Für Polemik sorgte auch die Möglichkeit des »Entzugs der Staatsbürgerschaft« wegen der »Beteiligung an bewaffneten Organisationen jeglicher Art mit dem Ziel, die territoriale Integrität des kubanischen Staates und seiner Bürger anzugreifen« oder »vom Ausland aus Handlungen zu begehen, die den politischen, wirtschaftlichen und sozialen Interessen der Republik Kuba zuwiderlaufen«, wie es heißt. Systemoppositionelle sehen darin ein mögliches Repressionsinstrument. Mendez Mayedo erklärte gegenüber der Presse, dass es sich um eine »extreme und außergewöhnliche Maßnahme« handele, und betonte, dass sie seit der Revolution nur gegen die Invasoren der Schweinebucht angewendet wurde.

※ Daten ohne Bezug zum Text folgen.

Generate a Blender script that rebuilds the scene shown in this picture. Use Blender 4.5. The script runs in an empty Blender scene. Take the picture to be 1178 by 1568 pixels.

Der Beamte des Innenministeriums unterstrich, dass die Reformen helfen, »demografische Klarheit zu bekommen: Wie viele Menschen wohnen effektiv in Kuba, wie viele alte Menschen?« Das sei wichtig für die öffentliche Politik, beispielsweise wenn es darum geht, Subventionen umzubauen – weg von der Subventionierung von Produkten, hin zur Unterstützung (vulnerabler) Gruppen, wie es die Regierung mehrfach angekündigt hat. Auf der Grundlage der neuen Gesetze soll im kommenden Jahr dann auch ein Zensus stattfinden.